In confluent, strict host key checking is left at default, and host keys are managed through certificate authorities. Whenever a redeploy occurs, the node will generate brand new keys privately and the public key is given a certificate.
In xCAT, root’s public key from a head node is placed in authorized_keys on all nodes. Further it is popular to copy down root’s private key to facilitate node to node ssh. On the other hand, this optional behavior puts root’s private key at risk. Non-root users receive no accommodations.
In Confluent, each collective member root public key is added to deployed authorized_keys, to enable ssh from any collective member to any node. root’s private key is never sent across the wire under any circumstance, instead the work to fix known_hosts across the board is leveraged to enable host-based authentication within a confluent cluster. This extends to both the root user and all other users on the systems.
Diskless
In xCAT, diskless images require a special script to run to generate the diskless and statelite initramfs. Once ready, packimage tries to trim ‘superfluous’ content and creates a
compressed image that is always downloaded and uncompressed into RAM. It is expected that the extracted form of the image persists in the /install
directory.
In confluent, more efforts are made to have the built image naturally regenerate its own initramfs, meaning rpm installs that naturally trigger initramfs updates no longer require
the user to go back and specially generate. The pack utilitiy leaves the entire image intact and creates a compressed image that is by default downloaded on demand into evictable cache.

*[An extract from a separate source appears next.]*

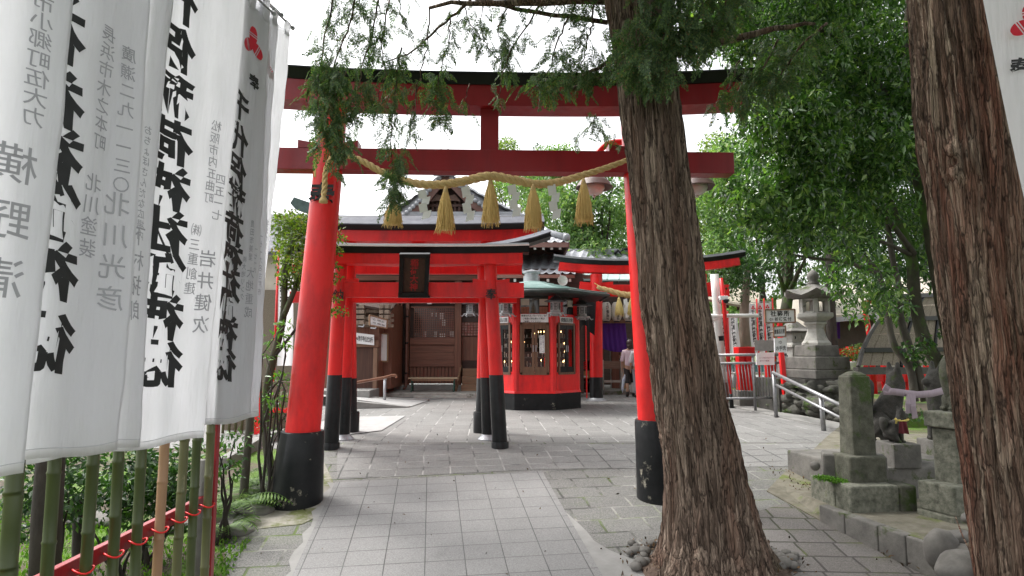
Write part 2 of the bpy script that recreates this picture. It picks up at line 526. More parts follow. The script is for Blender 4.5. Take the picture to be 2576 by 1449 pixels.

Further, the read-write layer of a diskless image is compressed to mitigate memory usage over time. Images may be booted untethered
, but even then the image remains compressed in memory.
The workflow is such that images can be unpacked from their packed form for updates and maintenance, removing requirements for retaining the extracted form in an particular location. Further,
an imgutil exec
facility is provided to boot an extracted image in a container-like environment (dedicated mount and process namespaces with chroot). Also, a diskless image retains
initramfs access for root user of collective nodes after the main image has booted, to facilitate debug.